Le chapitre premier : « Briser les idoles », comporte l'examen critique de cet énorme et criminel malentendu du lexème «
lekh lekha » (« va/marche pour toi »), jeu de mots évident par allitération, en l'occurrence, qui aurait fait d'Avram/Abraham un iconoclaste, un révolté du paganisme, un destructeur d'idoles. Au passage, notons que ce lexème, absent de
Bereshit (la Genèse) et pourtant figurant dans le Coran, a corroboré les pires abominations de l'Histoire :
« Les païens et les hérétiques seront poursuivis par l’Église durant tout le Moyen Âge [uniquement ?!], les musulmans réduiront une bonne partie de l'Afrique en esclavage [avant que la traite ne prenne le relais], la conquête sans pitié de l'Amérique, du Nord comme du Sud, la colonisation sauvage de l'Afrique, de l'Australie et des îles du Pacifique, autant d'actes de guerre commis au nom de cette fameuse "destruction des idoles". Car que fait le déferlement monothéiste civilisateur depuis deux millénaires, sinon "briser des idoles" ? » (p. 10)

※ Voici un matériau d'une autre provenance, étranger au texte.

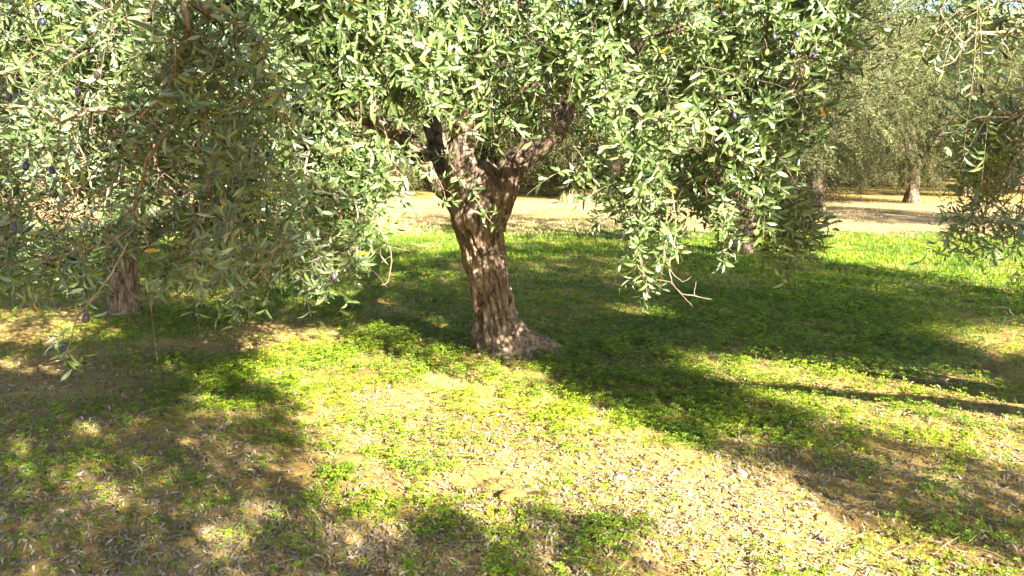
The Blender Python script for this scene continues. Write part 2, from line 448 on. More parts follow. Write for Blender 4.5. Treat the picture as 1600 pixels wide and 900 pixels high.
def wood_mesh(pos, par, n0, tipr=0.0022, expo=2.4, maxr=0.045):
    n = len(pos); w = np.full(n, 0.0); child = np.full(n, -1); best = np.zeros(n)
    for i in range(n - 1, n0 - 1, -1):
        if w[i] == 0: w[i] = tipr ** expo
        p = par[i]
        if p >= n0: w[p] += w[i]
        if p >= n0 and w[i] > best[p]: best[p] = w[i]; child[p] = i
    rad = np.minimum(w ** (1 / expo), maxr)
    started = np.zeros(n, bool); V = []; Fq = []; off = 0
    for i in range(n0, n):
        p = par[i]
        if p >= n0 and child[p] == i: continue
        ch = [p, i]; j = i
        while child[j] >= 0: j = child[j]; ch.append(j)
        P = pos[ch]; R = rad[ch].copy(); R[0] = R[1]
        ns = 3 if R[1] < 0.004 else (5 if R[1] < 0.012 else 8)
        T, U, W = frames(P)
        a = np.linspace(0, 2 * math.pi, ns, endpoint=False)
        jit = 1 + 0.12 * np.sin(np.arange(len(P)) * 2.7 + i)
        ring = P[:, None] + (U[:, None] * np.cos(a)[None, :, None] + W[:, None] * np.sin(a)[None, :, None]) * (R * jit)[:, None, None]
        V.append(ring.reshape(-1, 3)); m = len(P)
        ii = np.arange(m - 1)[:, None] * ns; jj = np.arange(ns)[None]; j2 = (jj + 1) % ns
        Fq.append(np.stack([ii + jj, ii + j2, ii + ns + j2, ii + ns + jj], -1).reshape(-1, 4) + off); off += m * ns
    return np.vstack(V), np.vstack(Fq)

# ------------------------------------------------------------------ leaf sprays
def sprays(anchors, heads, rr, nsub=3, L=(0.16, 0.34), leaf=(0.05, 0.075), down=0.55, spacing=0.021, bare=0.0, fine=True, density=0.9, wid=0.235, cull=None):
    """twigs with opposite leaves at the anchors. heads: outward direction for each anchor. returns leaf mesh arrays, twig mesh arrays"""
    n = len(anchors) * nsub
    A = np.repeat(anchors, nsub, 0); H = np.repeat(heads, nsub, 0)
    D = norm(H * 0.7 + rr.normal(0, 0.62, (n, 3)) + np.array([0, 0, 0.12 - down * 0.5]))
    LEN = rr.uniform(L[0], L[1], n)
    def curve(t, idx):
        return A[idx] + D[idx] * (LEN[idx] * t)[:, None] + np.array([0, 0, -1.0]) * (LEN[idx] * t * t * down)[:, None]
    if cull is not None:
        kp = cull(curve(np.full(n, 0.6), np.arange(n)), rr); A, H, D, LEN = A[kp], H[kp], D[kp], LEN[kp]; n = len(A)
    # twig stems
    ts = np.linspace(0, 1, 5); rings = []
    side = norm(np.cross(D, rr.normal(0, 1, (n, 3)))); up2 = np.cross(D, side)
    for t in ts:
        c = curve(np.full(n, t), np.arange(n)); rad = 0.0021 * (1 - 0.65 * t)
        rings.append(np.stack([c + side * rad, c - side * rad * 0.5 + up2 * rad * 0.87, c - side * rad * 0.5 - up2 * rad * 0.87], 1))
    TV = np.stack(rings, 1).reshape(-1, 3)     # n,5,3,3
    b = (np.arange(n) * 15)[:, None, None]; i = (np.arange(4) * 3)[None, :, None]; j = np.arange(3)[None, None]; j2 = (j + 1) % 3
    TF = np.stack([b + i + j, b + i + j2, b + i + 3 + j2, b + i + 3 + j], -1).reshape(-1, 4)
    # leaves
    kmax = int(L[1] / spacing)
    k = np.tile(np.arange(kmax), n); idx = np.repeat(np.arange(n), kmax)
    cnt = np.maximum(3, (LEN / spacing)).astype(int)
    t = (k + 0.5) / cnt[idx]
    ok = (k < cnt[idx]) & (t > 0.12)
    k, idx, t = k[ok], idx[ok], t[ok]
    k = np.concatenate([k, k]); idx = np.concatenate([idx, idx]); sgn = np.concatenate([np.ones(len(t)), -np.ones(len(t))]); t = np.concatenate([t, t])
    ok = rr.random(len(k)) < density; k, idx, sgn, t = k[ok], idx[ok], sgn[ok], t[ok]
    base = curve(t, idx)
    if cull is not None:
        kp = cull(base, rr); k, idx, sgn, t, base = k[kp], idx[kp], sgn[kp], t[kp], base[kp]
    m = len(k)
    ax = norm(D[idx] + np.array([0, 0, -2.0 * down]) * t[:, None])
    ph = (k % 2) * (math.pi / 2) + rr.normal(0, 0.5, m)
    s0 = norm(np.cross(ax, side[idx] + 0.01)); s1 = np.cross(ax, s0)
    lat = (s0 * np.cos(ph)[:, None] + s1 * np.sin(ph)[:, None]) * sgn[:, None]
    spread = rr.uniform(0.6, 1.5, m) * (1.2 - 0.45 * t)
    dr = norm(ax * 0.62 + lat * spread[:, None] + np.array([0, 0, 0.22]) + rr.normal(0, 0.12, (m, 3)))
    nr = norm(np.cross(np.cross(dr, lat * -1.0 + ax * 0.8), dr) + rr.normal(0, 0.35, (m, 3)) + np.array([SX, SY, 1.0]) * 0.36)
    wv = norm(np.cross(dr, nr)); nr = np.cross(wv, dr)
    ll = rr.uniform(leaf[0], leaf[1], m) * (0.72 + 0.3 * np.sin(np.clip(t, 0, 1) * math.pi)); ww = ll * rr.uniform(wid * 0.8, wid * 1.25, m) * 0.5
    var = np.clip(rr.normal(0.45, 0.22, m), 0, 0.93)
    yel = rr.random(m) < 0.004; var[yel] = 0.96
    var = var
    bend = rr.normal(0.04, 0.10, m) * ll
    def pt(u, s, lift): return base + dr * (ll * u)[:, None] + wv * (ww * s)[:, None] + nr * (lift * ll + bend * (-4 * u * (u - 1)))[:, None]
    if fine:
        vs = [pt(0, 0, 0), pt(.3, -.82, .035), pt(.3, 0, 0), pt(.3, .82, .035), pt(.68, -.85, .035), pt(.68, 0, 0), pt(.68, .85, .035), pt(1.0, 0, 0)]
        LV = np.stack(vs, 1).reshape(-1, 3); o = (np.arange(m) * 8)[:, None]
        q = np.concatenate([o + [1, 2, 5, 4], o + [2, 3, 6, 5]]); tr = np.concatenate([o + [0, 2, 1], o + [0, 3, 2], o + [4, 5, 7], o + [5, 6, 7]])
        # consistent winding
        LF = [q, tr]; nv = 8
    else:
        vs = [pt(0, 0, 0), pt(.45, 1, .02), pt(1.0, 0, 0), pt(.45, -1, .02)]
        LV = np.stack(vs, 1).reshape(-1, 3); o = (np.arange(m) * 4)[:, None]
        LF = [o + [0, 1, 2, 3]]; nv = 4
    return LV, LF, np.repeat(var, nv), TV, TF

def join(parts):
    V = []; Q = []; T = []; off = 0; var = []
    for v, fs, va in parts:
        V.append(v); var.append(va)
        for f in fs: (Q if f.shape[1] == 4 else T).append(f + off)
        off += len(v)
    fl = []
    if Q: fl.append(np.vstack(Q))
    if T: fl.append(np.vstack(T))
    return np.vstack(V), fl, np.concatenate(var)

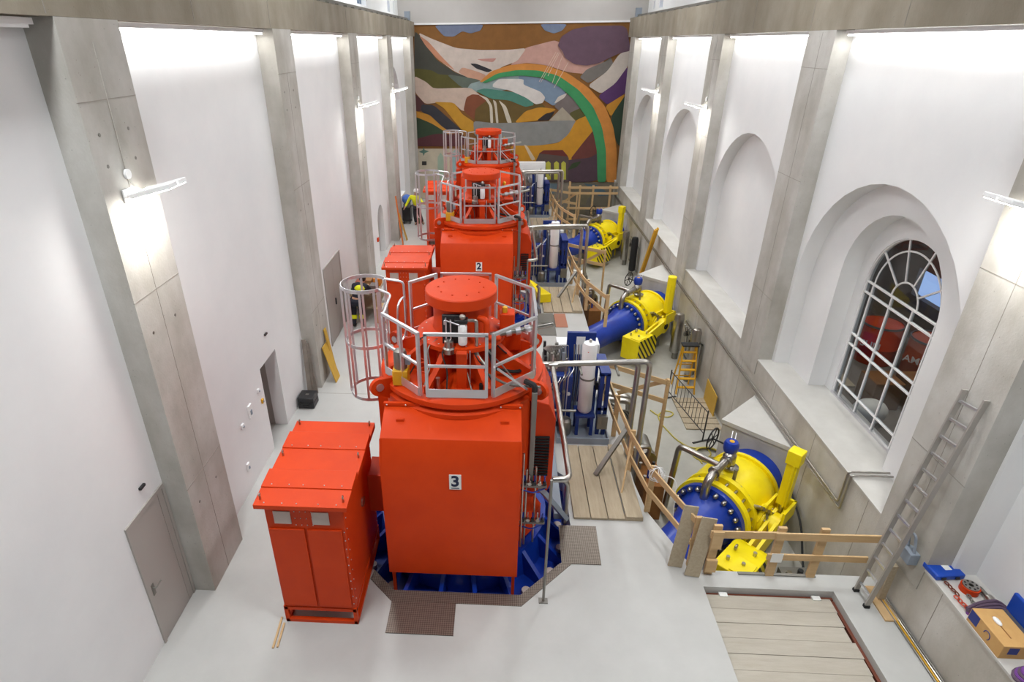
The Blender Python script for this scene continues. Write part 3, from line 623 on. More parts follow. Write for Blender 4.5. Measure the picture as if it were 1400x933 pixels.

Le ch. II : « La soudure des morceaux », dans la continuité de l'explication de «
lekh lekha », parle de l'initiation, notamment de celle d'Avram par le dieu lui-même, ce qui fait de lui un prophète et un fondateur (de son peuple). À noter aussi la conséquence de la fin de l'alliance d'un dieu avec son peuple, ou vice versa : « Vous deviendrez alors un "être contingent", l'infinie victime du "pourquoi pas"... […] ou encore, selon la célèbre formule de Leibnitz : "Pourquoi cela et pas simplement rien ?" Ce "n'importe quoi" qui est la marque du pessimisme des modernes. » (p. 53).
Le ch. III : « Le phasme et la brindille », s'étend davantage sur les péripéties de l'alliance entre les Juifs et le dieu d'Avram (devenu Abraham après l'initiation), il parle des guerres et critique l'interprétation que Freud tenta de celle de 1914-18 par la notion de pulsions ; Deleuze est convoqué rapidement, l'étrange prophétie d'Isaïe sur la cohabitation pacifique du loup et de l'agneau et de divers autres binômes animaliers tout aussi improbables est longuement analysée, et enfin mon livre rêvé y tient sa place.
Enfin, en annexe, «
Bereshit ou le manuel de thérapie », quelques phrases de incipit de la Genèse sont entièrement relues non pas comme le conte, « pour enfants infantilisés » de « comment Dieu s'y est pris pour créer la terre, le ciel, les mers, les plantes et les animaux », (p. 98), mais en guise de manuel pour tout artisan créateur, et singulièrement comme mode d'emploi, à peine métaphorique, à l'usage du psychothérapeute. Une annexe qui est aussi, à maints égards, un point d'orgue : je dois l'avouer malgré mes propres préférences et intérêts...
On l'aura compris, cet ouvrage se fonde quasi exclusivement sur l'exégèse biblique, en particulier sur l'immense polysémie de chaque phrase, de chaque mot de la Torah en particulier, et de l'hébreu en général. On pourrait peut-être lui reprocher que cette multiplicité des dieux et leur penchant belliqueux est une obsession typiquement biblique, reprise par les monothéismes qui en sont issus. Le procédé est séduisant pour les passionnés de langues, de traduction et de philosophie, dont je suis, mais surtout, à l'évidence, pour les théologiens, talmudistes et autres biblistes dont je ne suis pas du tout, du tout. De l'ethnologie et de la psychanalyse les traces sont trop infimes pour que je me sente rassasié.